Conveyancing Guide

Positive Covenants vs Restrictive Covenants Explained

Why a promise not to do something on your title usually binds you, while a promise to actively do something often does not.

A covenant on a property title is a promise that runs with the land, and Australian conveyancing recognises two very different kinds. A restrictive covenant stops an owner from doing something, such as building a second dwelling or running a business from home. A positive covenant requires an owner to actively do something, such as maintaining a shared fence or contributing to the upkeep of a private access road. The distinction sounds minor, but it changes whether the promise can actually be enforced against you once you buy the property.

What a Covenant on Title Actually Is

A covenant is a formal promise about how land will be used, created by agreement between landowners and registered on the title so that it binds not just the original parties but, in principle, whoever owns the land afterwards. Covenants are commonly created when a larger block of land is subdivided, allowing the original developer or subsequent owners to control the character of an estate, such as minimum dwelling sizes, building materials, or landscaping standards visible from the street. Covenants are distinct from planning controls imposed by a council, since they are private arrangements between landowners rather than government regulation, though the two can overlap on the same block of land and both need to be checked separately.

Restrictive Covenants: Promises Not to Do Something

A restrictive, or negative, covenant prohibits a particular use of the land.

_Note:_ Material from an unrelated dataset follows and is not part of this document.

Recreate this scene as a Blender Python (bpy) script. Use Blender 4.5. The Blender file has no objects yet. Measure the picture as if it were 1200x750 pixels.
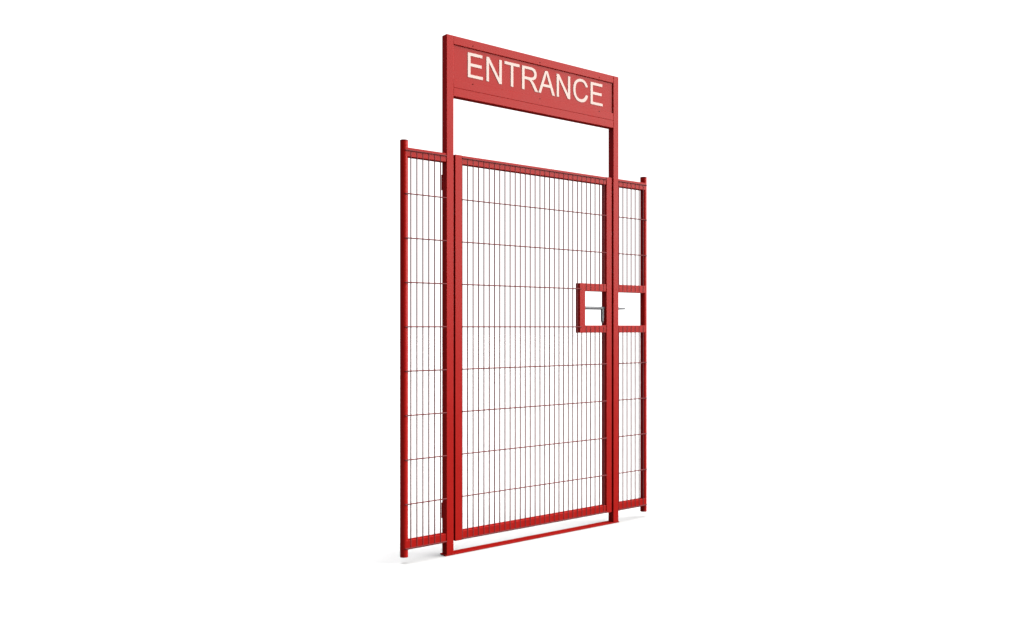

Common examples include a prohibition on further subdivision, a restriction to a single dwelling, minimum floor area requirements, or limits on fencing materials visible from the street. Because a restrictive covenant only requires the owner to refrain from something, courts have long been willing to enforce it against successive owners, provided it was properly created and registered, and provided the land benefiting from the restriction can still be identified. Restrictive covenants are one of the main tools used to preserve the character of an established residential area over a long period, which is why they turn up so often on titles in estates built with a consistent housing style or streetscape in mind.

Positive Covenants: Promises to Actively Do Something

A positive covenant requires the owner to spend money or take action, such as maintaining a retaining wall, contributing to the cost of a shared driveway, or keeping a boundary fence in good repair. This is the more legally fragile category. Under general Australian common law principles, the burden of a positive covenant does not automatically pass to a new owner when land is sold, because the law has traditionally been reluctant to force an ongoing financial or maintenance obligation onto someone who never personally agreed to it. In practice this means a positive covenant is often described by lawyers as binding "in name only" against a new owner unless it has been created in a way that specifically overcomes this general rule, which makes it a very different proposition from a straightforward restrictive covenant.

Why the Distinction Matters for Enforceability

This is the heart of the issue for buyers. A restrictive covenant on your title will generally still bind you even though you never personally negotiated it, and a court is likely to enforce it if you breach it. A positive covenant, on the other hand, may not be enforceable against you at all unless it was created under a specific statutory mechanism that some states, including New South Wales and Victoria, provide for exactly this purpose. Because the position varies by state and depends on how the covenant was originally drafted and registered, this is a question worth raising with a solicitor rather than assuming either way, particularly if a positive obligation looks like it could involve ongoing cost.

How Each Type Appears on a Title Search

Both types of covenant are typically recorded in a section 88B instrument, a separate covenant deed, or noted directly on the folio, and a current title search should disclose their existence along with a reference to the document that created them. The NSW Land Registry Services' guidelines on restrictions on the use of land confirm that a restriction must be negative in nature and cannot impose a positive duty, which is part of why the two categories are treated so differently once registered. Reading the full wording of the instrument, not just the title search summary, is the only reliable way to know exactly what is being restricted or required.

Removing or Varying a Covenant

Covenants can sometimes be removed or varied by agreement between the benefiting and burdened owners, formally registered, or through an application to a court or tribunal where a covenant is obsolete or no longer serves a useful purpose given how the surrounding area has developed. This process can take time and is not guaranteed to succeed, so it should never be assumed as a quick fix if a covenant is inconvenient for your building plans. Some states also allow certain planning approvals to override an old private covenant in narrow circumstances, but this is a specialist area and should not be relied on without a solicitor's advice specific to the covenant and the state in question.

What Your Conveyancer Checks

When reviewing a title for a residential purchase or a subdivision, your conveyancer will identify every covenant, obtain and read the underlying instrument where needed, and explain whether each obligation is likely to bind you as a future owner. This matters just as much for land you are selling, since unresolved uncertainty about an old covenant can slow down a buyer's due diligence and delay a residential sale at exactly the wrong time.